The High-Achiever's Relationship with Rest (It's Complicated)
- Rebekka Darge
- Mar 31
- 2 min read
Let's be honest: most of us are terrible at rest.

Not sleep, necessarily - though many of us are bad at that too. I mean genuine, unproductive, purposeless rest. The kind where you're not recovering in order to perform better. The kind where you're just... resting.
For high-achievers, this is uncomfortable in a way that's hard to explain to people who don't share the wiring. Rest can feel like falling behind. Like laziness. Like something that needs to be earned, or justified, or offset by extra productivity before and after.
We scroll instead of rest. We watch content instead of rest. We stay busy in different ways so that we feel like we're still doing something - because nothing feels like a small kind of failure.
This is not a personal failing. It's a conditioned response to years of environments that equated stillness with falling behind.
But here's what that conditioning costs you: creativity. Perspective. The ability to hear your own thoughts. The capacity to actually enjoy the life you're working so hard to build.
Rest is not recovery. It's not a productivity hack.

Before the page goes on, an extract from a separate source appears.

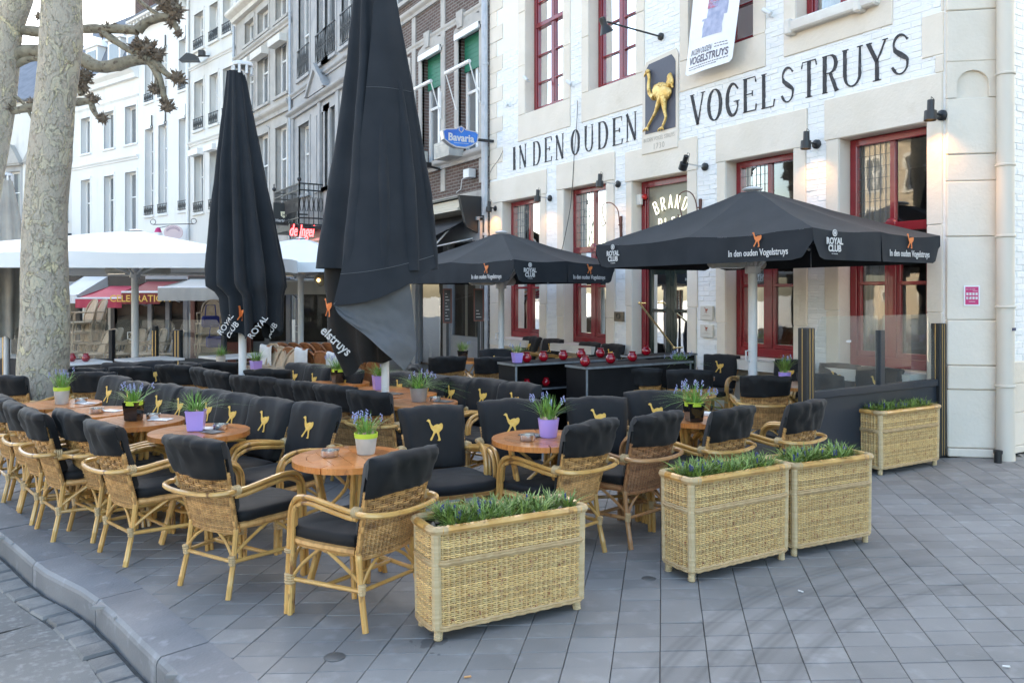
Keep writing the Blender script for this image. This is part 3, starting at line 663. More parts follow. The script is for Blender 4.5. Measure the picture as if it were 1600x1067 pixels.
for k, (p, q, a, b, side) in enumerate(BR):
    t = .006+rnd.uniform(-.003, .004); j = lambda: rnd.uniform(-.003, .003)
    m = MB(); m.rbox(0, q-p, -.01, t, 0, b-a, .0045); m.v = [(x+j(), y+(j()*.6 if y > 0 else 0), zc+j()) for x, y, zc in m.v]
    f = (lambda x, y, zc: (-y, p+x-PY0, a+zc)) if side == 'f' else (lambda x, y, zc: (p+x-PX, SYY-y-PY0, a+zc))
    if k < 300:
        mm = MB(); mm.add([f(*v) for v in m.v], m.f); mm.build('brick', WBRICK, pub, fix=(side == 'f'))
    else: joined.add([f(*v) for v in m.v], m.f)
tag(joined.build('brickwork', WBRICK, pub, fix=False), kind='stuff')

# ---- windows
def stick(m, a, b, c, d, t0, t1, bev=.006):      # y0,y1,z0,z1 and depth behind face
    m.rbox(t0, t1, a-PY0, b-PY0, c, d, bev)
def window(o, kind, lead=False, curtain=0, part='window'):
    a, b, c, d = o['y0']+.004, o['y1']-.004, o['z0']+.004, o['z1']-.004; m = MB(); w = .085
    t0, t1 = RD-.02, RD+.06
    stick(m, a, a+w, c, d, t0, t1); stick(m, b-w, b, c, d, t0, t1); stick(m, a+w-.004, b-w+.004, d-w, d, t0-.004, t1); stick(m, a+w-.004, b-w+.004, c, c+w*1.3, t0-.004, t1)
    mid = (a+b)/2; panes = []
    s0, s1 = RD+.0, RD+.05
    if kind == 'g':
        zt = c+(d-c)*.60
        stick(m, a+w-.004, b-w+.004, zt-.05, zt+.05, t0-.02, t1); m.lathe([(.001, 0), (.055, .005), (.07, .02), (.07, .05)], 12); 
        n = len(m.v)-4*12; 
        for i in range(n, len(m.v)): x, y, zc = m.v[i]; m.v[i] = (RD-.03+zc-.02, mid+x-PY0, zt+.03+y)
        stick(m, mid-.032, mid+.032, zt+.05, d-w, s0, t1); stick(m, mid-.05, mid+.05, c+w, zt-.05, s0-.012, t1)
        zb = zt-.62
        for y0, y1 in ((a+w, mid-.05), (mid+.05, b-w)):
            stick(m, y0, y0+.045, c+w, zt-.05, s0, s1); stick(m, y1-.045, y1, c+w, zt-.05, s0, s1); stick(m, y0, y1, zb-.02, zb+.02, s0-.003, s1); stick(m, y0, y1, c+w*1.3, c+w*1.3+.06, s0-.002, s1)
            panes += [(y0+.03, y1-.03, c+w*1.3+.05, zb-.015), (y0+.03, y1-.03, zb+.015, zt-.045)]
        for y0, y1 in ((a+w, mid-.03), (mid+.03, b-w)): panes.append((y0-.01, y1+.01, zt+.045, d-w+.01))
    else:
        zm = [c+.95, c+1.62, c+2.1]
        stick(m, mid-.04, mid+.04, c+w, d-w, s0-.01, t1)
        stick(m, a+w-.004, b-w+.004, zm[1]-.04, zm[1]+.04, t0-.01, t1)
        for y0, y1 in ((a+w, mid-.04), (mid+.04, b-w)):
            stick(m, y0, y0+.03, c+w, d-w, s0, s1); stick(m, y1-.03, y1, c+w, d-w, s0, s1)
            zl = [c+w*1.2, c+.56, c+1.07, zm[1], c+2.05, d-w]
            for zc in zl[1:3]+[zl[4]]: stick(m, y0, y1, zc-.014, zc+.014, s0-.003, s1)
            for p, q in zip(zl, zl[1:]): panes.append((y0+.02, y1-.02, p+.01, q-.01))
    f = m.build(part, REDW, pub, True, 30)
    for y0, y1, z0, z1 in panes:
        g = MB(); tw = rnd.uniform(-.004, .004); x = RD+.035; g.add([(x+tw, y0-PY0, z0), (x, y1-PY0, z0), (x-tw, y1-PY0, z1), (x, y0-PY0, z1)], [(0, 1, 2, 3)]); g.build('pane', GLASSW, f, fix=False)
    if lead:
        g = MB(); zt = c+(d-c)*.60
        for y0, y1 in ((mid+.03, b-w),):
            for k in range(1, 6): yy = y0+(y1-y0)*k/6; g.box(RD+.026, RD+.032, yy-.0018-PY0, yy+.0018-PY0, zt+.05, d-w)
            k = 1
            while zt+.05+k*.13 < d-w: zc = zt+.05+k*.13; g.box(RD+.026, RD+.032, y0-PY0, y1-PY0, zc-.0018, zc+.0018); k += 1
            cy, cz = (y0+y1)/2, (zt+d)/2-.02
            g.tube([(RD+.028, cy+.1*cos(t/12*2*pi)*(1+.25*sin(5*t))-PY0, cz+.17*sin(t/12*2*pi)*(1+.2*cos(3*t))) for t in range(12)], .0025, 4, closed=True)
        g.build('leading', LEAD, f)
    # curtains and the dark room behind
    g = MB(); n = 26
    if curtain:
        for y0, y1 in ((b-.02-(b-a)*.36, b-.02), (a+.02, a+.02+(b-a)*.16)):
            g.grid(lambda u, v, y0=y0, y1=y1: (RD+.17+.018*sin(u*34)+.006*sin(u*90+v*3), y0+(y1-y0)*u-PY0, c+(d-c)*v), 40, 3)
        g.build('curtain', CURT, f, True, fix=False)
    return f
window(OP[0], 'g', True, 1); window(OP[1], 'g', True, 1); window(OP[3], 'g', True, 1); window(OP[4], 'g', True, 1)
for k in (5, 6, 7, 8): window(OP[k], 'u', curtain=1)
# dim rooms behind the glass
m = MB()
for z0, z1 in ((0.02, 3.7), (4.3, 7.8)): m.box(RD+.35, 4.5, .3, PY1-PY0-.3, z0, z1)
m.f = [f for f in m.f]
# remove the street side of each room so the glass looks into it
kf = []
for f in m.f:
    if all(abs(m.v[i][0]-(RD+.35)) < 1e-6 for i in f): continue
    kf.append(f)
m.f = kf; m.mi = [0]*len(kf); m.build('room_interior', ROOMD, pub, fix=False)
# a few shapes inside: bar lamps and shelves
m = MB()
for y in (5.3, 6.8, 9.9, 12.6):
    m.lathe([(.02, .3), (.03, .22), (.12, .06), (.14, 0)], 12, (1.2, y-PY0, 2.5), caps=False); m.tube([(1.2, y-PY0, 2.8), (1.2, y-PY0, 3.6)], .008, 4)
m.build('pendant_lamp', BRASS, pub, True)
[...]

It's a fundamental human need, and when you chronically deny it, the things you're most proud of - your thinking, your ideas, your leadership - are the first to suffer.
Some of the most important decisions I've made in my career came to me in quiet. Not in strategy sessions, not in back-to-back meetings. In a long walk, a slow morning, a moment of actual stillness.
Your best thinking needs space. Give it some.
One experiment: Block one hour this week that has no agenda. No podcast, no content, no productivity. See what comes up.